Но такой вывод был бы чересчур поспешным. И не только потому что поэту (как, впрочем, любому мастеру своего дела) по естественной человеческой слабости хочется хоть с кем-нибудь поделиться своим

удовлетворением от хорошо удавшейся работы. («Гляди, чего сделал!» – горделиво кивает на сработанный им гроб плотник Николай из рассказа Войновича «Расстояние в полкилометра». Он тоже ждет от жены сочувствия и похвал, хоть и знает наперед, что «баба, она, известно, дура» и вовек ей не понять, что этот гроб «может, как Большой театр, один на весь Советский Союз».)

Нет, дело тут не в естественной человеческой слабости, не в трогательной жажде сочувствия и похвал.

По определению Александра Блока, сформулированному им в его знаменитой пушкинской речи, потребность во что бы то ни стало донести написанное до читателя или слушателя является необходимым условием, без которого служение поэта, его назначение не может быть осуществлено.

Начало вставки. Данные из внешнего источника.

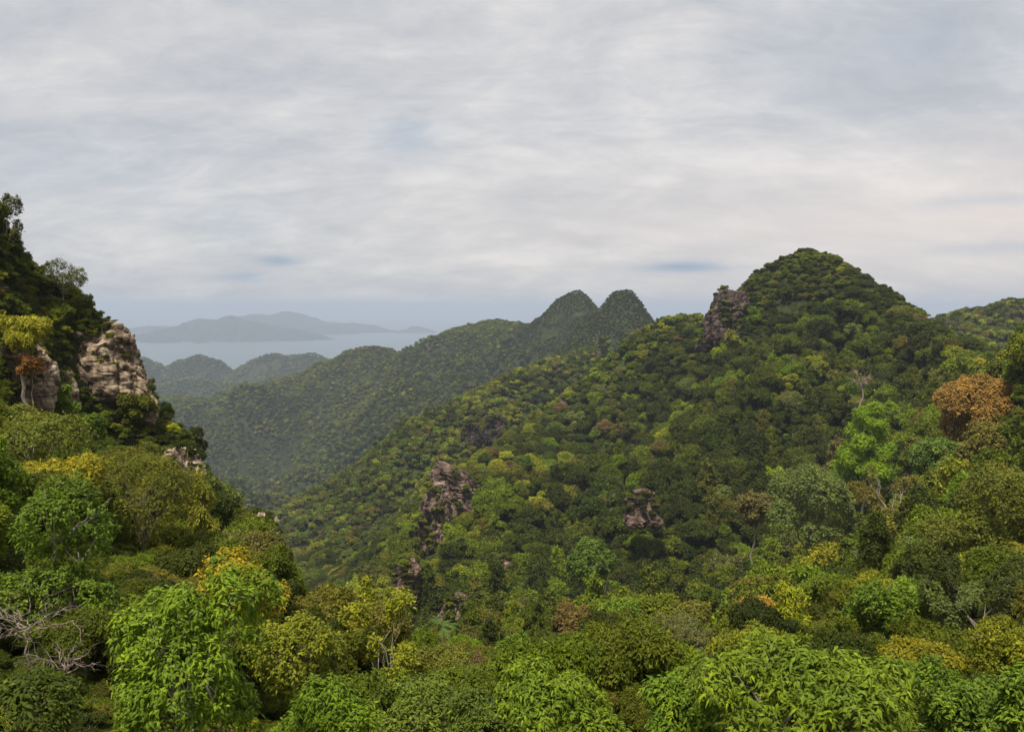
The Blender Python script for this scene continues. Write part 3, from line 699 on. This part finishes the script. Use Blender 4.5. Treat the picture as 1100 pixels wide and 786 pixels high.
# middle distance
hero('broadleaf_tree', 'dark tree with bright yellow-green shoots behind the broad drooping shrub', 'tree', 965, 622, 62, 100, 86, 'dome', T(.10,.155,.02), (.28,.42), 2600, 6, .0, False, 20, tips=.5)
hero('broadleaf_tree', 'big olive tree with golden top shoots at the right edge', 'tree', 1066, 492, 100, 130, 140, 'clump', T(.105,.12,.022), (.36,.42), 4200, 6, .1, False, 21, tips=.4)
hero('broadleaf_tree', 'dark olive many-stemmed tree at the right edge below the big olive one', 'tree', 1060, 590, 60, 130, 120, 'open', T(.052,.066,.017), (.2,.45), 3200, 6, .2, False, 22, PALE)
hero('orange_tree', 'large rust-orange round-crowned tree on the right slope', 'tree', 1054, 400, 232, 86, 78, 'dome', T(.28,.17,.06), (.55,.6), 6500, 5, .2, False, 23, tips=.2)
hero('broadleaf_tree', 'vivid bright green tall tree standing out on the right slope', 'tree', 932, 430, 275, 72, 92, 'tower', T(.16,.25,.015), (.55,.5), 6500, 5, .5, False, 24, tips=.2)
hero('orange_tree', 'small ochre-orange round tree above the broad drooping shrub', 'tree', 815, 642, 88, 58, 52, 'dome', T(.30,.19,.04), (.30,.6), 2400, 5, .2, False, 25)
hero('broadleaf_tree', 'tall green tree with a pale bare trunk showing in the shaded gully', 'tree', 634, 577, 205, 62, 56, 'flat', T(.085,.14,.03), (.6,.6), 2200, 5, .2, False, 26, PALE, rt=.32, fork=-1.6)
hero('broadleaf_tree', 'fresh bright green tree on a thin pale trunk at lower centre', 'tree', 668, 641, 135, 58, 34, 'flat', T(.085,.19,.018), (.38,.6), 2000, 5, .2, False, 27, PALE, rt=.2, fork=-1.3)
hero('broadleaf_tree', 'olive tree with a rusty top left of the fresh bright green tree', 'tree', 616, 648, 142, 46, 44, 'dome', T(.15,.11,.04), (.4,.6), 2000, 5, .2, False, 28)
hero('broadleaf_tree', 'smooth dark green ball-shaped tree at the edge of the shaded gully', 'tree', 764, 631, 168, 34, 30, 'ball', T(.042,.10,.016), (.35,.5), 2600, 5, .2, False, 29, sub=2)
hero('broadleaf_tree', 'wide pale olive tree with bare grey branches showing through, lower centre', 'tree', 727, 660, 112, 108, 56, 'flat', T(.125,.13,.052), (.28,.5), 2600, 5, .2, False, 30, PALE, thin=.5)
hero('broadleaf_tree', 'sparse tree of bare grey limbs with yellow tufts amid the right slope', 'tree', 958, 502, 165, 66, 66, 'open', T(.14,.12,.035), (.4,.6), 800, 5, .2, False, 31, PALE, thin=.8)
hero('broadleaf_tree', 'broad grey-green tree left below the vivid bright green tree', 'tree', 872, 490, 225, 92, 104, 'dome', T(.115,.15,.055), (.6,.6), 3200, 5, .2, False, 32)
hero('broadleaf_tree', 'brownish olive tree right beside the broad grey-green tree', 'tree', 812, 528, 250, 50, 40, 'clump', T(.14,.12,.055), (.6,.6), 2000, 5, .2, False, 33)
hero('broadleaf_tree', 'mid green domed tree just under the rust-orange tree', 'tree', 1010, 468, 205, 62, 48, 'dome', T(.095,.15,.04), (.5,.6), 2400, 5, .2, False, 34)
hero('broadleaf_tree', 'olive-brown tree directly below the rust-orange tree at its right', 'tree', 1062, 452, 205, 60, 50, 'dome', T(.15,.135,.04), (.5,.6), 2400, 5, .2, False, 35)
hero('broadleaf_tree', 'green tree of stacked flat layers above the bottom centre shrubs', 'tree', 553, 682, 78, 50, 34, 'flat', T(.11,.17,.022), (.28,.45), 1400, 5, .1, False, 36)
hero('broadleaf_tree', 'grey-green spreading sapling behind the broad drooping shrub', 'tree', 1026, 626, 52, 56, 66, 'open', T(.10,.13,.05), (.2,.45), 1200, 6, .2, False, 37, BARK, thin=.5)
hero('broadleaf_tree', 'yellowish green sapling between ochre tree and dark yellow-shooted tree', 'tree', 860, 642, 100, 46, 46, 'open', T(.16,.165,.055), (.28,.45), 900, 6, .2, False, 38, PALE, thin=.3)
# left mountain skyline
hero('broadleaf_tree', 'sparse dark tree topping the skyline at the left edge', 'tree', 6, 206, 126, 32, 60, 'open', T(.075,.078,.022), (.25,.5), 1400, 5, .2, False, 40)
hero('broadleaf_tree', 'small round-topped tree standing clear of the bushes on the left skyline', 'tree', 66, 277, 132, 54, 34, 'dome', T(.075,.085,.018), (.2,.5), 1800, 5, .2, False, 41, rt=.1, fork=-.6)
hero('shrub', 'yellow-green shrub against the pale cliff wall at the left edge', 'shrub', 22, 336, 96, 66, 40, 'clump', T(.21,.21,.022), (.26,.5), 1600, 6, .1, False, 42, tips=.5)
hero('shrub', 'bright green shrub growing between the two left cliffs', 'shrub', 66, 412, 104, 44, 62, 'tower', T(.10,.19,.018), (.26,.5), 1600, 6, .1, False, 43)
hero('shrub', 'round green shrub at the foot of the tall layered cliff', 'shrub', 92, 444, 104, 40, 30, 'dome', T(.085,.15,.018), (.26,.5), 1400, 6, .1, False, 44)
hero('shrub', 'rust-tinged small shrub on the pale cliff wall', 'shrub', 34, 380, 94, 26, 22, 'clump', T(.24,.12,.05), (.22,.5), 500, 6, .1, False, 45)

# bare branches, palm, dead stems
def branches(name, label, cat, px, py, r, spread, n, seed, m=DEAD, up=.2, length=1.0, rad=.03):
    rng = np.random.default_rng(seed); p = ppt(px, py, r); parts = []
    g = gz(p[0], p[1]) - p[2] - .2
    parts.append(tube(limb_path(rng, (0, 0, g), (0, 0, 0), 9, .03), np.linspace(rad*2.0, rad*1.2, 9), 7))
    for i in range(n):
        a = i*2.399 + rng.uniform(-.4, .4)
        e = np.array([math.cos(a)*spread, math.sin(a)*spread*.6, up*length*rng.uniform(.2, 1.4)])*rng.uniform(.6, 1.1)
        q = limb_path(rng, (0, 0, rng.uniform(-.25, .1)*spread), e, 9, .06); parts.append(tube(q, np.linspace(rad, rad*.35, 9), 6))
        for _ in range(5):
            k = rng.integers(2, 8); d = e*rng.uniform(.2, .55) + rng.normal(size=3)*spread*.22
            parts.append(tube(limb_path(rng, q[k], q[k]+d, 6, .08), np.linspace(rad*.45, rad*.12, 6), 5))
    V, Fb = merge(parts)
    e = link(name, fast_mesh(name, V-np.array([0, 0, g]), Fb, [m], smooth=True), loc=(p[0], p[1], p[2]+CAMZ+g)); tag(e, label, cat)
    return e
branches('bare_tree', 'tangled leafless grey-pink branches at the lower left under the deep green tree', 'dead tree', 30, 676, 21, 1.15, 10, 1, DEAD, .3, 1.0, .014)
branches('bare_tree', 'smaller tangle of pale bare twigs at the left edge above the bottom corner', 'dead tree', 70, 716, 18, .8, 8, 2, DEAD, .2, 1.0, .011)
branches('bare_tree', 'bare grey dead tree with twisted limbs left of the wide pale olive tree', 'dead tree', 640, 694, 118, 3.6, 8, 3, DEAD, .9, 3.2, .12)
branches('bare_tree', 'leafless pale tree rising from the right slope below the sparse tufted tree', 'dead tree', 938, 612, 120, 2.2, 6, 4, DEAD, 1.1, 2.5, .07)
branches('bare_tree', 'thin leafless tree on the hillside above the vivid bright green tree', 'dead tree', 926, 415, 352, 4.5, 7, 5, DEAD, 1.2, 4.5, .22)
branches('bare_tree', 'thin white dead stem leaning under the dense olive mound', 'dead tree', 209, 574, 72, .5, 3, 6, PALE, .8, 1.5, .05)
branches('bare_tree', 'thin white dead stem below the knobbly rock head', 'dead tree', 289, 606, 88, .4, 2, 7, PALE, .8, 1.2, .06)
def palm(label, px, py, r, span, seed):
    rng = np.random.default_rng(seed); p = ppt(px, py, r); V = []; Fq = []; cv = []
    for i in range(13):
        a = i*2.399; el = rng.uniform(.15, 1.2); L = span*rng.uniform(.8, 1.1); n = 12
        t = np.linspace(0, 1, n); hx = L*t*math.cos(el*.8); z = L*(t*math.sin(el) - .55*t*t)
        for k in range(1, n):
            c = np.array([hx[k]*math.cos(a), hx[k]*math.sin(a), z[k]]); c0 = np.array([hx[k-1]*math.cos(a), hx[k-1]*math.sin(a), z[k-1]])
            sd = np.array([-math.sin(a), math.cos(a), 0]); w = L*.17*math.sin(math.pi*min(1, t[k]*.9+.1))
            for s in (-1, 1):
                b = len(V); V += [c0, c0+(c-c0)*.55, c+sd*s*w-np.array([0, 0, w*.35])+(c-c0)*.6]; Fq.append((b, b+1, b+2)); cv.append(.5)
    g = gz(p[0], p[1])-p[2]-.2
    e = link('palm', None, loc=(p[0], p[1], p[2]+CAMZ+g)); tag(e, label, 'palm')
    c = link('fronds', fast_mesh('fronds', np.array(V)-np.array([0, 0, g]), np.array(Fq), [LEAF], fattr={'cv': cv}), e); c['tint'] = [.10, .16, .04, 1]
    Vt, Ft = tube(limb_path(rng, (0, 0, 0), (0, 0, -g), 8, .01), np.linspace(.1, .07, 8), 8); link('trunk', fast_mesh('trunk', Vt, Ft, [BARK], smooth=True), e)
    HEROES.append((px, py, r, 14, 10))
palm('star-shaped palm in the shadow at the foot of the middle spur', 475, 672, 62, 1.7, 3)

LAND = [('the rust-orange tree', 1054, 430), ('the vivid bright green tree', 930, 470), ('the summit rock wall', 782, 345), ('the dark summit rock band', 846, 328),
 ('the pink rock slab', 494, 535), ('the reddish cliff streak', 462, 567), ('the ochre-orange tree', 815, 671), ('the pale-trunked gully tree', 634, 605),
 ('the fresh green thin-trunked tree', 668, 660), ('the dark ball-shaped tree', 764, 646), ('the wide pale olive tree', 727, 688), ('the tufted bare-limbed tree', 958, 535),
 ('the broad grey-green tree', 872, 522), ('the big olive right-edge tree', 1066, 560), ('the yellow-shooted dark tree', 965, 665), ('the weathered rock bulge', 692, 547),
 ('the tall layered cliff', 108, 400), ('the pale pointed pillar', 199, 503), ('the knobbly rock head', 284, 574), ('the olive shrub mound', 152, 540),
 ('the yellow-green sapling', 412, 690), ('the golden shrub', 262, 645), ('the left-edge cliff wall', 14, 404), ('the round-topped skyline tree', 66, 290),
 ('the low brown rock patch', 488, 652), ('the dark reddish rock face', 436, 630), ('the layered flat tree', 553, 700), ('the small grey boulder', 758, 440),
 ('the brownish olive tree', 812, 548)]

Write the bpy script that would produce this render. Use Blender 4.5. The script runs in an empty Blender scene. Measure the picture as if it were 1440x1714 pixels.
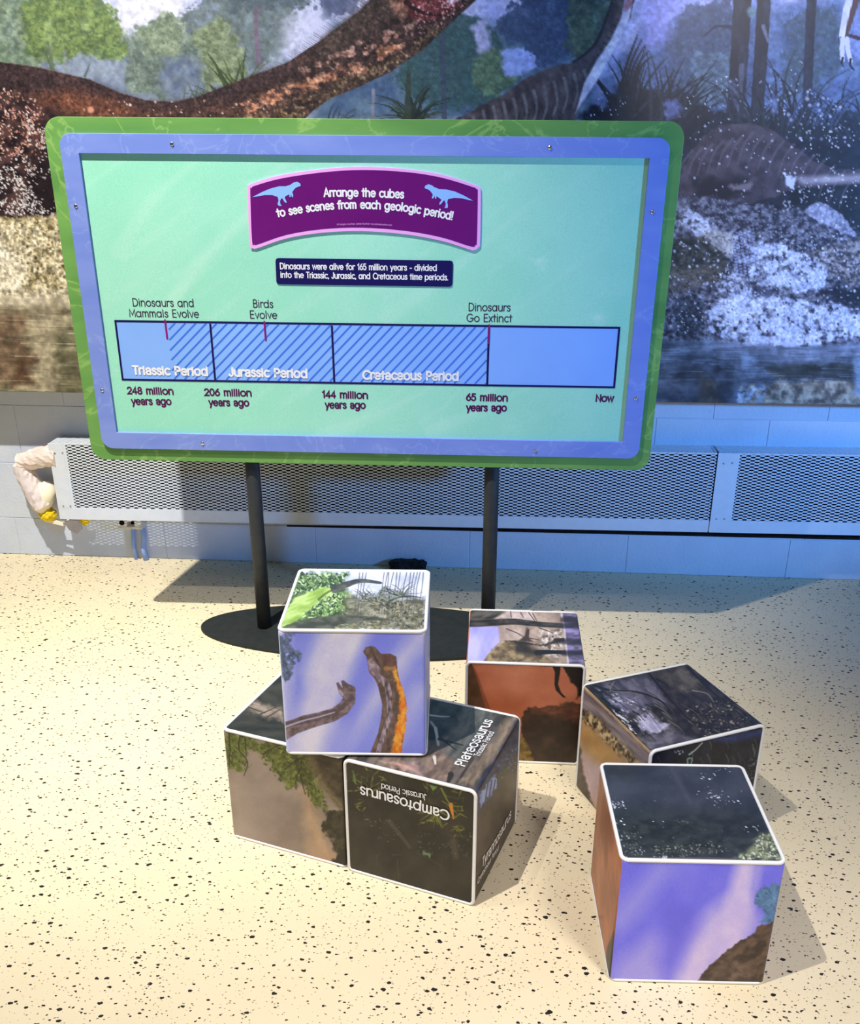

Служение это, по мысли Блока, следует разделить на три стадии, три этапа, три дела. Суть первых двух сводится к тому, чтобы верно почувствовать, угадать, разглядеть «сквозь магический кристалл» еще не вполне ясный самому художнику образ и по возможности точно воплотить его (в краски, в слова, в звуки). И вот тогда, когда труд художника, казалось бы, уже завершен, -

...

Наступает очередь для третьего дела поэта: принятые в душу и приведенные в гармонию звуки надлежит внести в мир. Здесь происходит знаменитое столкновение поэта с чернью.

Столкновение это – неизбежно. В каждую историческую эпоху оно принимает свои формы, иногда выступая в форме конфликта поэта с не понимающей его публикой – толпой, как говорит Пушкин, иногда – в форме конфликта его с цензурой. В наше время потребность художника довести до конца свое третье дело неизбежно сталкивала его с самой мощной и влиятельной силой тоталитарного государства, с его «карающим мечом». Но это все – частности. (Хотя для художника, которому выпало жить в ту, а не в другую эпоху, – жизненно важные.) Суть же дела состоит в том, что труд писателя не может считаться завершенным до тех пор, пока рукопись сочиненного им произведения не стала книгой.

Страстное желание каждого писателя довести свое сочинение до печатного станка, таким образом, не просто плод авторского тщеславия, оно продиктовано не только естественной жаждой читательского сочувствия и одобрения. Эта глубокая внутренняя потребность есть не что иное, как стремление завершить, довести до конца главное дело своей жизни.

Именно это стремление и побудило Войновича не держать рукопись первых глав своего романа под спудом, а давать ее читать разным людям. Так она попала, как тогда говорили, в самиздат, то есть стала ходить по рукам. А в 1969 году эта первая часть первой книги недоконченного его романа каким-то образом попала в эмигрантский журнал «Грани» и была там опубликована. На сей раз без ведома и, уж само собой, без согласия автора. Это стало предметом разбирательства специально созданной для такого случая комиссии.

Но тут, пожалуй, имеет смысл предоставить слово самому герою описываемых событий:

...

Меня больше года изматывали настоящими допросами с пристрастием и угрозами… Мне была представлена комиссия, которой было поручено, как мне объяснили, выяснить, как и при каких обстоятельствах моя рукопись попала за границу. Я спросил: как комиссия выполнила поставленную перед нею задачу? Председатель сказал (цитирую дословно): «Как рукопись попала за границу – неважно. Для выяснения таких вопросов у нас есть специальная организация, и она с этим справится. Но если бы эта рукопись даже и не попала за границу, а была только написана и лежала в столе, если бы она была даже не написана, а лишь задумана, я и тогда просил бы компетентные органы наказать автора самым суровым образом».